First, wherever possible, young people should be prevented from experiencing homelessness. Many young people who are at-risk of homelessness are still in school; schools are key sites where the introduction of timely and sensitive interventions can save young people from experiencing street-involvement or having to use an emergency shelter. The Upstream Project is a collaborative early intervention model, involving schools and community agencies, which seeks to improve young people’s sense of wellbeing and connections to school, as well as prevent them from experiencing homelessness. This Canadian program is based on a partnership between the Canadian Observatory on Homelessness, A Way Home Canada and Raising the Roof. It is inspired by the successful Geelong Project in Australia – a cross-sectoral intervention, which works to keep young people in school, housed and out of the youth criminal justice system. 

Second, even as youth-serving organizations and public systems make the shift towards prevention, some young people will experience periods of profound instability – including housing instability. Prioritizing prevention over crisis-intervention does not mean that emergency services will no longer be needed. Similarly, providing young people with stable housing does not mean that every other aspect of their life immediately clicks into place. Even where communities prioritize safe and appropriate housing for youth, young people who have recently been homeless or are experiencing intense instability will benefit from access to no-barrier educational services. 

A no-barrier program offers a flexible schedule, which accommodates young people’s quickly evolving lives. Young people are not punished or excluded for missing school; rather, they are actively supported to participate as fully as they are able to. To achieve this, no-barrier programs often include things like food, access to mental health supports, addictions supports, reproductive and other health supports and legal aid.  To improve accessibility, they are often associated with youth shelters and targeted youth housing initiatives. They offer continuous enrollment – meaning young people can start work towards a secondary school credit at any time throughout the year. While they are working to find stability, youth need to be engaged with education in a way that makes sense for them—the right services can keep things on track. Once young people are stably housed (e.g., no longer using emergency shelters or crashing with friends) in housing initiatives that are developmentally and culturally appropriate, then we can work on transitioning young people towards more mainstream educational services. Here, youth will still benefit from teachers who work with them, help with transitions after missing classes, offer mental health supports and have an understanding of how homelessness and housing precarity affects youth. This role is often best played by Student Support Teams in mainstream schools – people who understand and can help schools respond to the challenges associated with poverty and housing instability for youth. Finally, in today’s ever tightening labour market, we need to ensure young people have access to a range of post-secondary opportunities, including apprenticeships, university and college programs. For many young people, bridging programs (e.g., where high school students have an opportunity to take a university or college-level course with supports) enable sustained transitions towards post-secondary and labour market opportunities. 

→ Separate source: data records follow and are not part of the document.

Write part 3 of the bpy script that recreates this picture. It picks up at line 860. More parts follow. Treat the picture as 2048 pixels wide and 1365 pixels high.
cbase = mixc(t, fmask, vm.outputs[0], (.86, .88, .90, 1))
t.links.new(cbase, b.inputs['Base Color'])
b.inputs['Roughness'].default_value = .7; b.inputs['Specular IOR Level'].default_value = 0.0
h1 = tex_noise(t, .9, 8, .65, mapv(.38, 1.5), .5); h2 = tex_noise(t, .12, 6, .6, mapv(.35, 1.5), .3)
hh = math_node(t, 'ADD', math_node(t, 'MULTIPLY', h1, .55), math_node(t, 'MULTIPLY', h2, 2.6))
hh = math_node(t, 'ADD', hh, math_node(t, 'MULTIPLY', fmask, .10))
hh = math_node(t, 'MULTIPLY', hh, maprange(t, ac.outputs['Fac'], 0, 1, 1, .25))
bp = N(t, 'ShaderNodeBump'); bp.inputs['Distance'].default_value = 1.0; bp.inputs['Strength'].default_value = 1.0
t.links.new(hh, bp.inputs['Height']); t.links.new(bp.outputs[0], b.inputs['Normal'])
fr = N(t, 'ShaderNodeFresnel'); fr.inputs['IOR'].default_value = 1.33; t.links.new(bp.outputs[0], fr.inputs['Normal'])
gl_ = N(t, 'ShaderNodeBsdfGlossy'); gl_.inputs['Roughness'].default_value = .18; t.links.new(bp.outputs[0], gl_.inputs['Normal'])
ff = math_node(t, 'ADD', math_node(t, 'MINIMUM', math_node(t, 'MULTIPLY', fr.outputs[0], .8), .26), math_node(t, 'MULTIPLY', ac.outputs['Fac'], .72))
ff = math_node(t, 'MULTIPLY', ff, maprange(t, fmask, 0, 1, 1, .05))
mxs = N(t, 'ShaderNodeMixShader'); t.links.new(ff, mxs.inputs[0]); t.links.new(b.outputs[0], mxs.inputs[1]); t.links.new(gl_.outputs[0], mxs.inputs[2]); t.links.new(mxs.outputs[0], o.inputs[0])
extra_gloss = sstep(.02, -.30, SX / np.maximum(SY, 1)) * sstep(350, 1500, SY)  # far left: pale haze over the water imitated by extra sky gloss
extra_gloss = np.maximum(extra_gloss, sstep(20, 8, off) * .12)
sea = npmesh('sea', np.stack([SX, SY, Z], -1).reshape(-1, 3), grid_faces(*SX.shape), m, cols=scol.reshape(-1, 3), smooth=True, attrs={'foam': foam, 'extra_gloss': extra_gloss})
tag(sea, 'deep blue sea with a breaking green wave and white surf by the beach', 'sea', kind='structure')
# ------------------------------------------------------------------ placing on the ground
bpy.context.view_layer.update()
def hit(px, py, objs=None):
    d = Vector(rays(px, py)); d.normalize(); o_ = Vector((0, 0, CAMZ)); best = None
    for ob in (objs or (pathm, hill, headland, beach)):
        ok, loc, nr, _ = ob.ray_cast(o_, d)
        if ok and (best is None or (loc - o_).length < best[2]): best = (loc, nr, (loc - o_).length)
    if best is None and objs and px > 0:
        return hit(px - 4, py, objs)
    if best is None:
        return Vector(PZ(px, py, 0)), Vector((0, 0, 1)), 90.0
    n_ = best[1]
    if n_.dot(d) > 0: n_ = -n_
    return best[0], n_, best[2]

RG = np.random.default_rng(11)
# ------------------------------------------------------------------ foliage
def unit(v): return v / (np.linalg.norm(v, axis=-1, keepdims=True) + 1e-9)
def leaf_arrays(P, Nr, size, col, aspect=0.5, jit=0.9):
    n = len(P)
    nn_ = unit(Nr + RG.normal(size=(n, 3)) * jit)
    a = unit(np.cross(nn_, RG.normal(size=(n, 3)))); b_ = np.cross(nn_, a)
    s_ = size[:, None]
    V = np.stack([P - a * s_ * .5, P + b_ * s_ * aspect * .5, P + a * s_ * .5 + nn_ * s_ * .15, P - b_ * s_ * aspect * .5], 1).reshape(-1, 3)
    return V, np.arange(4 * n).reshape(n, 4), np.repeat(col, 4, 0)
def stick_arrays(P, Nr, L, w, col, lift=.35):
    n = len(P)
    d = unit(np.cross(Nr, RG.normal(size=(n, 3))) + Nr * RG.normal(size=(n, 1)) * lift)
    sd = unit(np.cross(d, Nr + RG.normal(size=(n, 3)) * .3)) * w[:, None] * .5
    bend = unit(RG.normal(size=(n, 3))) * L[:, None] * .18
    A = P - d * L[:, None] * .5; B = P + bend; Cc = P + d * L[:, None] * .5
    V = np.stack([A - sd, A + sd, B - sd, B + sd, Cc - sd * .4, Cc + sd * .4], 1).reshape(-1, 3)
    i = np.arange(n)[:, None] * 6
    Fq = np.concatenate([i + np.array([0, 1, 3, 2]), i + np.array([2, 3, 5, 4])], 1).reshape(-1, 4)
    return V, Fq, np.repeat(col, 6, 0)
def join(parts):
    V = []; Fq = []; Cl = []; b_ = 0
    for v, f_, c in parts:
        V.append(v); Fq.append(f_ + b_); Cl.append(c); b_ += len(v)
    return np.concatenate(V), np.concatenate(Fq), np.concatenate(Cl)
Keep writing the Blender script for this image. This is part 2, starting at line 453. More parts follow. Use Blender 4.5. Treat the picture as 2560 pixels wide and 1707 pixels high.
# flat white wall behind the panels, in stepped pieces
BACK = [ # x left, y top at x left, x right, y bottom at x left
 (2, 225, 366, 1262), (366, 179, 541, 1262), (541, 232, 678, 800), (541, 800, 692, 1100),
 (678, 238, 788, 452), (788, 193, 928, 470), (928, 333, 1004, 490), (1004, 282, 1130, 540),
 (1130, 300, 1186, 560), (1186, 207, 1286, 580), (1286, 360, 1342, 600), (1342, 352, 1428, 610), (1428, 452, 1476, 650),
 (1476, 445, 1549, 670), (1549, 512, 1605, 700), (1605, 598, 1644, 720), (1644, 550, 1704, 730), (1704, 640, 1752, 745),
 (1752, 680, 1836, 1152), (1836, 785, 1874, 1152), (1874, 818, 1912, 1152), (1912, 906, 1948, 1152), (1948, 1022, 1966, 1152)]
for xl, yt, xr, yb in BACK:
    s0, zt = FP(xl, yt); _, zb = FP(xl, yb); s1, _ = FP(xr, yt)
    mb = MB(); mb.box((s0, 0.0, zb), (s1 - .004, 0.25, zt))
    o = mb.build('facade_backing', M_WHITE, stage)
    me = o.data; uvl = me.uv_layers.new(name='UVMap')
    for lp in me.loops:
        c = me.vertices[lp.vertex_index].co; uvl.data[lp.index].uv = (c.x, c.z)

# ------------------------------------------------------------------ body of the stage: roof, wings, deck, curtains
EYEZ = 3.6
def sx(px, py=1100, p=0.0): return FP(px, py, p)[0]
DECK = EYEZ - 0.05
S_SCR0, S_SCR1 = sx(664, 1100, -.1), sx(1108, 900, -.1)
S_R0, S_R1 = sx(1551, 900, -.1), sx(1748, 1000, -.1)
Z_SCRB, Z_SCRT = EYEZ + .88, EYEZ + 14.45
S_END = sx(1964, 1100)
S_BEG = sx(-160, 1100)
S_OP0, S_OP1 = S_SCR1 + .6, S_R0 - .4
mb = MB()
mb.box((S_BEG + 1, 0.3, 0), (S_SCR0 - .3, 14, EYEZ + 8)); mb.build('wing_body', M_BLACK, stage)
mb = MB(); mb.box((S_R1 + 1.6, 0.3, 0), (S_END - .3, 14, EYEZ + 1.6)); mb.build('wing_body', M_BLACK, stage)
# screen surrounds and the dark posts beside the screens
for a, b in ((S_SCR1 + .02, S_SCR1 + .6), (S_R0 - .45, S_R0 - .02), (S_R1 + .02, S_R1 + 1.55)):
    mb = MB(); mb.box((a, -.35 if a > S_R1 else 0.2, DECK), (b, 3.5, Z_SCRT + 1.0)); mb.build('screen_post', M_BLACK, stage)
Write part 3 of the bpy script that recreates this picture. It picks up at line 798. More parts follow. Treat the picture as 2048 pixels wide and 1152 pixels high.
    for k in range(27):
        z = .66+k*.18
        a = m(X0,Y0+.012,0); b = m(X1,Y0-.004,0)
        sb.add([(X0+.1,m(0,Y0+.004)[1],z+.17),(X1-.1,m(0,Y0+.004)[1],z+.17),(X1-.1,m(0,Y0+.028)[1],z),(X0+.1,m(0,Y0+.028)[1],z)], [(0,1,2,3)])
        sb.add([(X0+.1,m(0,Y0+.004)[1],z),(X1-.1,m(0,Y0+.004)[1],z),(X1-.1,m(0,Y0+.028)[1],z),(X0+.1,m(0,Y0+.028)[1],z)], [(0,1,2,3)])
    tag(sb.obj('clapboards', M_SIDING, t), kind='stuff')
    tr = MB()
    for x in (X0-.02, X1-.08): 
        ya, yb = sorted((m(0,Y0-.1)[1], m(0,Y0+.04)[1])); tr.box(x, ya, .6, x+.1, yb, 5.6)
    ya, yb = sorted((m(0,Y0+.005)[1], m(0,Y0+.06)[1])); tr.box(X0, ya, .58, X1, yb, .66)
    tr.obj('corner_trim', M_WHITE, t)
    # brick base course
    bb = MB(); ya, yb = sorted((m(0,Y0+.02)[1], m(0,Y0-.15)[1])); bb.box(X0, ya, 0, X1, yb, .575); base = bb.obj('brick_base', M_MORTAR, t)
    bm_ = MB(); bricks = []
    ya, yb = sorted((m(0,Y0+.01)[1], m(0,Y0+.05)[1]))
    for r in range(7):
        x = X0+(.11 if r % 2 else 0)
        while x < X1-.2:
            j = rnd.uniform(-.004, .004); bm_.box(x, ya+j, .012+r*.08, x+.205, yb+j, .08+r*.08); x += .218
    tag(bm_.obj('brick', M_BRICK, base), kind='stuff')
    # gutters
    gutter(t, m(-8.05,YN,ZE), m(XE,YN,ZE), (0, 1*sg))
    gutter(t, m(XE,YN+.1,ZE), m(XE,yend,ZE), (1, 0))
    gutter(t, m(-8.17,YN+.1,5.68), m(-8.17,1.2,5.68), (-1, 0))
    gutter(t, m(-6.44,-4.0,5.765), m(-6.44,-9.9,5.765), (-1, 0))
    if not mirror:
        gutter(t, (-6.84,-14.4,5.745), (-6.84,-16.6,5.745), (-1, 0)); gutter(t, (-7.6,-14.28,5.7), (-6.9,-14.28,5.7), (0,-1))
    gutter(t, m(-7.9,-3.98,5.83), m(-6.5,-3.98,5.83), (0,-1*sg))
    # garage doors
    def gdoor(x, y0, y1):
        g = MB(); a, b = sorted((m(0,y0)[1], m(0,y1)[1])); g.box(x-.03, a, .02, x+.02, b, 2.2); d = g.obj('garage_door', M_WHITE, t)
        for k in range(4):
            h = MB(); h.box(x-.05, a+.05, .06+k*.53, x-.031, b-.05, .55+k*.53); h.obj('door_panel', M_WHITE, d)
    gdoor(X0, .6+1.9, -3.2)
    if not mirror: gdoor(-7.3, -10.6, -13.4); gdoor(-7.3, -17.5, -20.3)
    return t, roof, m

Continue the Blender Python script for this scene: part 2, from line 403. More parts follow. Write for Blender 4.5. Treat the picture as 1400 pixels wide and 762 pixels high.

Where do we see a useful model in practice?

The Carriage House in Peterborough, Ontario has been in operation for over fifteen years. It provides a space for students to continue and complete their education. It works in partnership with PACE and other local schools to ensure that young people are able to continue their education via literacy basic-skills pre-credit programming, independent studies, or mainstream programming as they achieve housing and other forms of stability in their lives. Furthermore, the Kawartha Pine Ridge District School Board (KPRDSB) – in partnership with Fleming College – also offers a successful dual credit bridging program, which supports young people to make an effective transition from independent study programs (like the ones offered at PACE) to post-secondary opportunities. We need all three types of programs in the community to ensure that all young people experience equitable access to education. 

David Haw, former Executive Director and founder of Peterborough’s Youth Emergency Shelter (YES), recalls that the Carriage House program was created when the KPRDSB asked YES to provide an alternative education program for students who were enrolled in school, but were not meeting attendance regulations or staying engaged. At that time, mainstream school environments were not supporting these young people to gain credits or graduate. According to KPRDSB Superintendent of Education responsible for Adult and Alternative Education, the creation of multiple entry points to the Education system currently allows the board to meet the evolving needs of all young people, especially those who experience structural barriers to educational opportunities. This position corresponds with one held by the current Director of the Ontario Public School Boards’ Association, and former Director of Education in the KPRDSB, Rusty Hick, who "believes strongly that student and organizational success are the direct result of collaborative relationships with all partners in the education of young people: parents, staff and community, and that these relationships are the foundation for student achievement and shared accomplishment"

Recommendations for improvement in Ontario 

Despite great gains, we want to shine a light on three changes, which would greatly improve accessibility to education for young people experiencing homelessness: 

  1. Working in partnership with community-based organizations and other youth serving agencies (e.g., child welfare organizations), communities should adopt school-based interventions programs through which young people at-risk of disengaging from school and experiencing homelessness are identified and offered housing, and educational and social supports. 
  2. School attendance monitoring practices, which require that young people are de-enrolled from schools after 15 consecutive days of non-attendance, are at odds with the incredible social and material instability associated with street life and add a layer of unnecessary bureaucracy for young people seeking to re-engage in school after a period of absence. To reduce barriers to educational participation for precariously housed youth, this practice must be changed to better ease of access to educational services for youth seeking to re-engage. 
  3. Independent studies and alternative education programs seeking to engage the province’s most educationally precarious youth require high adult to youth ratios. A combination of teachers and child and youth workers best enables the programs to support the educational and social needs of students. As such, per student funding allocations for these programs should be greater than in mainstream schools. 
  4. All communities across the province need to design and implement a range of high-quality culturally-relevant educational initiatives, which engage young people who have disengaged or are at-risk of disengaging from school. We need multiple pathways into secondary and post-secondary educational opportunities, such that we are ensuring full and equal access to education for all of Ontario’s youth.